How Business Loans Work

How Business Loans Work

For many businesses, managing cash flow is a constant struggle. Even companies with millions of dollars in annual revenue can often find themselves in desperate need of capital. Some small business owners use their personal funds to finance their daily operations. Others pursue financing options with their local bank. Below, you'll learn how business loan work so you'll be prepared to find the financing options best-suited for your business.

It Starts With A Plan

Financial institutions want to see your business plan before they agree to give you a loan. In effect, they want to ensure their risk is minimal. Your plan should include the amount of money your business needs, how you'll use the money, how you intend to grow your business and the steps you'll take to repay the loan.

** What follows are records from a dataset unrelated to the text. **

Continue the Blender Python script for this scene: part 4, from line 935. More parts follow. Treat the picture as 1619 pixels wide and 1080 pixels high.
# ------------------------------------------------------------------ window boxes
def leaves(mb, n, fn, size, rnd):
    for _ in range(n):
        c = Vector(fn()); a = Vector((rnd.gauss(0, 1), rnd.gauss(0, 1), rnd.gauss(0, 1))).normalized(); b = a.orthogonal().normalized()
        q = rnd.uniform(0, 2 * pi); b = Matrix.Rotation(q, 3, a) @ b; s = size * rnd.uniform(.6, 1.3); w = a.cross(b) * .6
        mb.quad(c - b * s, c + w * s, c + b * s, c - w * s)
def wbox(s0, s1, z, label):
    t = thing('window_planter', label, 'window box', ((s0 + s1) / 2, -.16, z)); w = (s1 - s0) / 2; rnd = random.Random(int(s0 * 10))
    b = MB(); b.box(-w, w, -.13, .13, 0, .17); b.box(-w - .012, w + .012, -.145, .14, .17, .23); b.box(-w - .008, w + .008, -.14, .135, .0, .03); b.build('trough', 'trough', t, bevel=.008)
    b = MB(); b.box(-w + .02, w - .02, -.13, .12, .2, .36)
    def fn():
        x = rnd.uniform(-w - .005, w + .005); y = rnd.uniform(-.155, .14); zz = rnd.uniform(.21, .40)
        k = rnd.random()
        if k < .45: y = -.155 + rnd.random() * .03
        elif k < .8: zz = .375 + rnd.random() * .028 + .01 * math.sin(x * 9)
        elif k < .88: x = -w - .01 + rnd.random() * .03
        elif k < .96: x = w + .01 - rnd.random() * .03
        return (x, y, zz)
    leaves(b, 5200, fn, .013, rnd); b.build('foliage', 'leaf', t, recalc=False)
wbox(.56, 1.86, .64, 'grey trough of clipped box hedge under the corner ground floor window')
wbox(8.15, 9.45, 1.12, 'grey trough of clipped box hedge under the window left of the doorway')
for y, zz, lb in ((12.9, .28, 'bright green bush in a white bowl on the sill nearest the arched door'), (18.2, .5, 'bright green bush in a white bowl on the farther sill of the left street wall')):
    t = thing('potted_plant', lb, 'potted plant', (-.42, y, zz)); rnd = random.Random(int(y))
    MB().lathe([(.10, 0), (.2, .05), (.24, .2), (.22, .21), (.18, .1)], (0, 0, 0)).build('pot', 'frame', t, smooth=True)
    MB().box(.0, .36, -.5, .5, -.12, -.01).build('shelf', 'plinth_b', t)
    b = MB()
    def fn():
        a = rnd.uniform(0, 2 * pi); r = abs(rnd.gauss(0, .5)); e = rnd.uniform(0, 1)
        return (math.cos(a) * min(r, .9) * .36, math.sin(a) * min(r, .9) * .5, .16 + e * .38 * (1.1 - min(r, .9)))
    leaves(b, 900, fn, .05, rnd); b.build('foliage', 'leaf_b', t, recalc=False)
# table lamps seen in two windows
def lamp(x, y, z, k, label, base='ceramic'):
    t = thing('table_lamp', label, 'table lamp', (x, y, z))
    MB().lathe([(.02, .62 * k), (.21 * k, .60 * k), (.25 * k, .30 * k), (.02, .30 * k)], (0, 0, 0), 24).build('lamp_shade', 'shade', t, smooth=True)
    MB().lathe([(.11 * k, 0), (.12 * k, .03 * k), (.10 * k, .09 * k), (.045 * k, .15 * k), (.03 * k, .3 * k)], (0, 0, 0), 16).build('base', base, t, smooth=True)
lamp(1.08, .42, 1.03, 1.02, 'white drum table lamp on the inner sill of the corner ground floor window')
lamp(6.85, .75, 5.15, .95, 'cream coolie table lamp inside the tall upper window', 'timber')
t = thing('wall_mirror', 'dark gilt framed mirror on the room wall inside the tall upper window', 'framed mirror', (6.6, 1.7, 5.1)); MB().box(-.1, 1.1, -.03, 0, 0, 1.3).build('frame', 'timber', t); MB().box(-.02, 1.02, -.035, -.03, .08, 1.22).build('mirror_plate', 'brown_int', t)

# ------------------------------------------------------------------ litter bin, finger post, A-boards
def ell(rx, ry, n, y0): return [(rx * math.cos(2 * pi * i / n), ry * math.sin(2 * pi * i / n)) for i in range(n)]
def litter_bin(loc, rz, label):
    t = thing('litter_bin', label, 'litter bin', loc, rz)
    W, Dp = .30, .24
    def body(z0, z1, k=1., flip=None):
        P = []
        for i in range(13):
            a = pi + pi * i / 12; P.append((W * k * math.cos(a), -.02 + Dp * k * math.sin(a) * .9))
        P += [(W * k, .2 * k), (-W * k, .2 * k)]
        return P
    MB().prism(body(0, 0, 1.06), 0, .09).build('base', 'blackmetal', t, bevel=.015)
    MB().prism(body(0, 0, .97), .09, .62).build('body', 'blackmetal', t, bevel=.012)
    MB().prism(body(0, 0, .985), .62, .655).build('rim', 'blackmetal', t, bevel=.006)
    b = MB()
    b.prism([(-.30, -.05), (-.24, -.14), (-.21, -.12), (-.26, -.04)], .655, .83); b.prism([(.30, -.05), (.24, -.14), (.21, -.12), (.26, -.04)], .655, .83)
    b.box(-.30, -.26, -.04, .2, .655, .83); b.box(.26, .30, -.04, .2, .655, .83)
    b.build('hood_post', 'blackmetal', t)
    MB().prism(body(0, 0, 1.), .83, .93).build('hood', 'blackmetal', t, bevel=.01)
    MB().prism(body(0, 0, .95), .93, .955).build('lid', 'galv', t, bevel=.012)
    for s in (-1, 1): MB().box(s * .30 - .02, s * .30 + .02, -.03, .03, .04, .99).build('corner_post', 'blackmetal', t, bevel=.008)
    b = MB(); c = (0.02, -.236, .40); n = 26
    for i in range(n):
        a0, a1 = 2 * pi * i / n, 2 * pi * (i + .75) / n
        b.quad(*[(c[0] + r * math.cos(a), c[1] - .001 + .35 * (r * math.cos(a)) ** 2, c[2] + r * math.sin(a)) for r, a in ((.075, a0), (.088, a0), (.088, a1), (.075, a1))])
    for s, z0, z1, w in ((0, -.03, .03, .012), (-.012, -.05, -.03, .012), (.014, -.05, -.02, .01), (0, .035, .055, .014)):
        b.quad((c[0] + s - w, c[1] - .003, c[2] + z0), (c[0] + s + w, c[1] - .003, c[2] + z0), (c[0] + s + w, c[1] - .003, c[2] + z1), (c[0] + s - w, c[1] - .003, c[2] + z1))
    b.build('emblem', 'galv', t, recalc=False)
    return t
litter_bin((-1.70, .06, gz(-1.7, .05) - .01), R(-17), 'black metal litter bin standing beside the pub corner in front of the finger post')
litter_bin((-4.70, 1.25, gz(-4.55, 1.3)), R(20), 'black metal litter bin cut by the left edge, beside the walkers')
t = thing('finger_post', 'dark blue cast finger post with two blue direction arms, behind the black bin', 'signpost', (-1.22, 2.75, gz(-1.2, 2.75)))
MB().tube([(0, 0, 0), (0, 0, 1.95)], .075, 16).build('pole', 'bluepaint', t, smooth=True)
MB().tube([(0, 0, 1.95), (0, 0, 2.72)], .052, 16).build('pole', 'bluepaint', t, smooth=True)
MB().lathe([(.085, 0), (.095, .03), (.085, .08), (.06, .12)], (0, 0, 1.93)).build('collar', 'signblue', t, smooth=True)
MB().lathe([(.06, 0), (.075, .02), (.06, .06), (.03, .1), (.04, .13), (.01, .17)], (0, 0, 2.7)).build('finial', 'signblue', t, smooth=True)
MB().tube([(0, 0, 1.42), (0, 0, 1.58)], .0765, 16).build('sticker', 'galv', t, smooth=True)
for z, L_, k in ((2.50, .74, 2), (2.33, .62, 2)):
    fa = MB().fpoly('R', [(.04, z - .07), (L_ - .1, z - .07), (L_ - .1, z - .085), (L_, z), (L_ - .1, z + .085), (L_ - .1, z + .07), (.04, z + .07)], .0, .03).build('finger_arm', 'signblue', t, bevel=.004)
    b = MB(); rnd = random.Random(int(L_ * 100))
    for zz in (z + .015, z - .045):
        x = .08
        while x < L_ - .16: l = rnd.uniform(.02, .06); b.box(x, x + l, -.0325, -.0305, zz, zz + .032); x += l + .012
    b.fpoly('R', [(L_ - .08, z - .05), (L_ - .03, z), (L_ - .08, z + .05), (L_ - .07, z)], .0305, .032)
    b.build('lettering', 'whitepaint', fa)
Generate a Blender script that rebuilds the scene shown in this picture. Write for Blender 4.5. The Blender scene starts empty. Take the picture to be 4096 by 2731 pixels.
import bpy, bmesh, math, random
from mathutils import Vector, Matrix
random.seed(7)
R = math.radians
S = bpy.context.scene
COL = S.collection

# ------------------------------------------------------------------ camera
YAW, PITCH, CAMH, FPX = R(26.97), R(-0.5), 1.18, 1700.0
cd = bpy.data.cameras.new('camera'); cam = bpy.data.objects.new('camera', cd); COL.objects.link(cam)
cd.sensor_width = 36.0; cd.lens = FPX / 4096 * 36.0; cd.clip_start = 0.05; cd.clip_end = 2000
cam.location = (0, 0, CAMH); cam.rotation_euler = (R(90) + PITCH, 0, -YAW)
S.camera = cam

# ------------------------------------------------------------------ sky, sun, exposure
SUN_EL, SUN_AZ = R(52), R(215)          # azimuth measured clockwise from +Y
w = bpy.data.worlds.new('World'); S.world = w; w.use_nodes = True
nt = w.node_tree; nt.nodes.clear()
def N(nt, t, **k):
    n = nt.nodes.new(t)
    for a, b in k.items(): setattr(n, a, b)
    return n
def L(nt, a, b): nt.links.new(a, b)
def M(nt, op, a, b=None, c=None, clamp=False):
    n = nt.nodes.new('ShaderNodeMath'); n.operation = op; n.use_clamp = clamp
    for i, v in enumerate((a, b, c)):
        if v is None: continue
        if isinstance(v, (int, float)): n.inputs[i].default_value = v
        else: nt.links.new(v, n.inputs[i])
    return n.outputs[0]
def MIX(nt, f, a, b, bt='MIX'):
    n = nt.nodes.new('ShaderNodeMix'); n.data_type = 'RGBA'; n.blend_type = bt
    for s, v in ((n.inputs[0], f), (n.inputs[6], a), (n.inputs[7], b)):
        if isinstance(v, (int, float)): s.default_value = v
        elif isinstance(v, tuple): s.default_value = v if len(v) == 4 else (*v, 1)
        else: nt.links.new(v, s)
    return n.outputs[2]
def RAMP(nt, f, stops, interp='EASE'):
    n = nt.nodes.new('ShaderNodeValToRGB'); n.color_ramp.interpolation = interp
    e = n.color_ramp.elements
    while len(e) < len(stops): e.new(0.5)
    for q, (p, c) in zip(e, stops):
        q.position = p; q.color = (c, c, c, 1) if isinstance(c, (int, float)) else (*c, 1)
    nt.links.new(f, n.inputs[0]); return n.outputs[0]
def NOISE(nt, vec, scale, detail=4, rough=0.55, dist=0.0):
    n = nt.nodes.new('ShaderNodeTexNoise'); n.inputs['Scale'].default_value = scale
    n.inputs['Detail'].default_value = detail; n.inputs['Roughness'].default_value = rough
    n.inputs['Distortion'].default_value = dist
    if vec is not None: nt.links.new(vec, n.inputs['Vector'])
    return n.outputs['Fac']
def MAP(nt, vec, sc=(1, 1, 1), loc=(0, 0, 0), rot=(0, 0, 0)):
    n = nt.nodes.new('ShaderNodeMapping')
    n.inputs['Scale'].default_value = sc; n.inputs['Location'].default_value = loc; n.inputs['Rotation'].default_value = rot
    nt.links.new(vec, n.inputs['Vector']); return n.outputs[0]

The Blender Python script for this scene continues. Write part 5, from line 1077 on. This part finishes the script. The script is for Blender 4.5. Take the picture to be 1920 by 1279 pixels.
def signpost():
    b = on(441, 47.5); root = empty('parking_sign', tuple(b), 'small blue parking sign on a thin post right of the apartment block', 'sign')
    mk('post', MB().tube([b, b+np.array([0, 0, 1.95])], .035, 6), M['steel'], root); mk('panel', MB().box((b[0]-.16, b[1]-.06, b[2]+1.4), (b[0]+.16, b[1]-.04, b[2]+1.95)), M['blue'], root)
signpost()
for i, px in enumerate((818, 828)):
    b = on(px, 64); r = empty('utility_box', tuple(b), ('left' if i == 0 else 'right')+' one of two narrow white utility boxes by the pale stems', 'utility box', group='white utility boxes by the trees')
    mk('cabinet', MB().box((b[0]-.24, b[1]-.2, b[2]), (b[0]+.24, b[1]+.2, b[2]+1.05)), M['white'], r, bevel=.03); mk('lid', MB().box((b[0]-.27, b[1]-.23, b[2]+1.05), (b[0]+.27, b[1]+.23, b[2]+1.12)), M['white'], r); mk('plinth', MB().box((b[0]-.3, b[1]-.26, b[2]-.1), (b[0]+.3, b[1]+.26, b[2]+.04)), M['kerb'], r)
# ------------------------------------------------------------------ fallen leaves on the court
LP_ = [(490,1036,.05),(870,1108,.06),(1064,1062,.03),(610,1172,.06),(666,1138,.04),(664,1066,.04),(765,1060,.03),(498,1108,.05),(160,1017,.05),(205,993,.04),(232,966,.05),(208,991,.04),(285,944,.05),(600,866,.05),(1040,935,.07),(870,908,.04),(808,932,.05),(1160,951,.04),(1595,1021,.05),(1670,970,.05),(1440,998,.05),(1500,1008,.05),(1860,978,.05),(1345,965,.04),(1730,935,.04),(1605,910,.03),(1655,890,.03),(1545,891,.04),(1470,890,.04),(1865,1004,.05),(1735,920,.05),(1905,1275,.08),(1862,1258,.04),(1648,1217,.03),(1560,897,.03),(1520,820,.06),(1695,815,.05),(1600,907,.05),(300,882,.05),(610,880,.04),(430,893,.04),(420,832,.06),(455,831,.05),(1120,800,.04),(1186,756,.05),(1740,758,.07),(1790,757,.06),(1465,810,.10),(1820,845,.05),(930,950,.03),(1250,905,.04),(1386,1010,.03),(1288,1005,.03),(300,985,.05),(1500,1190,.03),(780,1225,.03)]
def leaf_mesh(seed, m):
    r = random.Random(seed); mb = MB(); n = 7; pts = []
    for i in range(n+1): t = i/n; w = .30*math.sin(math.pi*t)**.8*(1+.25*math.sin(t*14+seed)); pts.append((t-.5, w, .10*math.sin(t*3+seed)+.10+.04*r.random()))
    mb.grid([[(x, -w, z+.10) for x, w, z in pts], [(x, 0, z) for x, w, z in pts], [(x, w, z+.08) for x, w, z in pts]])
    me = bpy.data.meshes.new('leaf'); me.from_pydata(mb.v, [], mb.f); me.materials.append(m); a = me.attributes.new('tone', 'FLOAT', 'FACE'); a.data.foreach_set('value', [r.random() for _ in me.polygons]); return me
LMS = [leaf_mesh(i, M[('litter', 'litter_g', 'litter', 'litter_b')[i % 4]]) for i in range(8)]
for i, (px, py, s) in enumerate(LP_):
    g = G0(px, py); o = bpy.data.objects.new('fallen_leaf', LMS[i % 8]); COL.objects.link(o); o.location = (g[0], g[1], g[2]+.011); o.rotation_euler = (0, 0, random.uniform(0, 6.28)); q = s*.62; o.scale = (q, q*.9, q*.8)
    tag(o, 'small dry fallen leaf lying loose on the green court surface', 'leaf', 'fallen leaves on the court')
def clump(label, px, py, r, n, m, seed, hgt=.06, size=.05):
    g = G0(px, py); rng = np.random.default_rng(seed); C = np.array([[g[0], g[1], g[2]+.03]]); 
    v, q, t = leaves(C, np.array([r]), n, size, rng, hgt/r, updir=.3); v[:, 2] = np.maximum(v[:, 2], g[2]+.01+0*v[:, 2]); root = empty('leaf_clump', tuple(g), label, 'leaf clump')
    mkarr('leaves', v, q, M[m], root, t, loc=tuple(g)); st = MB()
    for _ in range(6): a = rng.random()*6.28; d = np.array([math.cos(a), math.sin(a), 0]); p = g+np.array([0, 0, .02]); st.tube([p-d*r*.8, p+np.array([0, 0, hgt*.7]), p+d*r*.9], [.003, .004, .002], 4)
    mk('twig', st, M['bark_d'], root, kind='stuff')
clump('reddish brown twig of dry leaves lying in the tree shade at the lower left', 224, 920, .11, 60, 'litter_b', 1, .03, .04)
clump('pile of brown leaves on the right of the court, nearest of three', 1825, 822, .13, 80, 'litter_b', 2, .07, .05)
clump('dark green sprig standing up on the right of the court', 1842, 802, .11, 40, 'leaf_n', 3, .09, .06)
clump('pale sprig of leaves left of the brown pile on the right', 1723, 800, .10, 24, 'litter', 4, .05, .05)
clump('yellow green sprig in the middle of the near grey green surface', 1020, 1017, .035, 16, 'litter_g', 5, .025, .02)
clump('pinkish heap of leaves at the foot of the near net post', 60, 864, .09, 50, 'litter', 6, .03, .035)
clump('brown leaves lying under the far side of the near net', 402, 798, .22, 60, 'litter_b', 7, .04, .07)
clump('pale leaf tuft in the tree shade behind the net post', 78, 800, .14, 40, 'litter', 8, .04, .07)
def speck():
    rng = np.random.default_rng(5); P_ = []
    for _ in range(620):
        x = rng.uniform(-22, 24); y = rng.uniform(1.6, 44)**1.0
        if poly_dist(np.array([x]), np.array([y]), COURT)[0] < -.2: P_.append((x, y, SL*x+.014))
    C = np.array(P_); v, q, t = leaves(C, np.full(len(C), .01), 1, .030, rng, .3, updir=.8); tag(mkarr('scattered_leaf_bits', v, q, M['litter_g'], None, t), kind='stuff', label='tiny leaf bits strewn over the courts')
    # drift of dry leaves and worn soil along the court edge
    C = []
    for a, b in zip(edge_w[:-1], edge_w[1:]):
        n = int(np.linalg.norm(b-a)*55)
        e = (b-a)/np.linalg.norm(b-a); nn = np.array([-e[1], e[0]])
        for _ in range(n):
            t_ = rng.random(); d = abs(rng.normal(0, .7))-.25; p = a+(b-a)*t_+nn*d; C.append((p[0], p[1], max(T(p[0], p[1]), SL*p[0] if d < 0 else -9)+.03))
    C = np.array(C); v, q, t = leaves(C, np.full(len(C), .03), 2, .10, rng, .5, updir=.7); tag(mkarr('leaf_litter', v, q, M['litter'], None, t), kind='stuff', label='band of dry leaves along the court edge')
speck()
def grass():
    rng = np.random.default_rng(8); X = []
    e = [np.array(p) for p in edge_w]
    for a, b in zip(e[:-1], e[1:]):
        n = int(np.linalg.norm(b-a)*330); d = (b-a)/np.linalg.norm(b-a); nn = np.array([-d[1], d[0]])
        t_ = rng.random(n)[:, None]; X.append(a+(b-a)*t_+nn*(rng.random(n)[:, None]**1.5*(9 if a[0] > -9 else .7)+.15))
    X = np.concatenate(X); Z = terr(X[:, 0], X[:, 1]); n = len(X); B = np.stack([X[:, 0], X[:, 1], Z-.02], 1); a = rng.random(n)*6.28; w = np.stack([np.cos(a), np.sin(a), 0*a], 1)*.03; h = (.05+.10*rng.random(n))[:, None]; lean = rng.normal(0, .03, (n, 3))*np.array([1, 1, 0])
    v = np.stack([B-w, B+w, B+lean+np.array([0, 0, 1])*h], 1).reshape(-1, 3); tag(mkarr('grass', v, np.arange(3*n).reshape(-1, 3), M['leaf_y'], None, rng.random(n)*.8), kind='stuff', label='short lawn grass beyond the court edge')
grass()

Most business financing options begin with your business plan.

Interest, Collateral And Personal Liability

Once a bank, credit union, or any financial institution agrees to grant you a business loan, you'll be required to sign a promissory note. This note binds you to repaying the loan amount at a stated interest rate. To further minimize their risk, banks typically ask for collateral to secure the loan. That way, if your business is unable to repay the loan, the bank can take possession and sell the collateral. The collateral can be the equipment your business uses, your accounts receivable and even your company's inventory.

In the event your company is unable to repay a business loan, the lender can sue for recourse. If your business is structured as a corporation, the bank or credit union can sue your company, taking possession of the collateral or the assets of the business used to secure the loan. If you're operating as a sole proprietor, the lender can sue you personally, putting your personal assets at risk.

Getting Started On The Right Foot

Many business owners underestimate the cash flow needed to operate their companies. A business loan can help smooth the rough patches. But, the process of securing a business loan can be confusing to the uninitiated. It begins with a thorough business plan. Once the lender is comfortable that there's little risk in granting you a business loan, you'll agree to an interest rate. Then, you'll offer collateral to secure the financing.

Business loans aren't complicated. But, they do require planning. As your business grows, you'll find more flexibility in your financing options this can include Commercial Mortgages. Until then, your understanding of how business loans work can dramatically influence your chances of getting your next loan.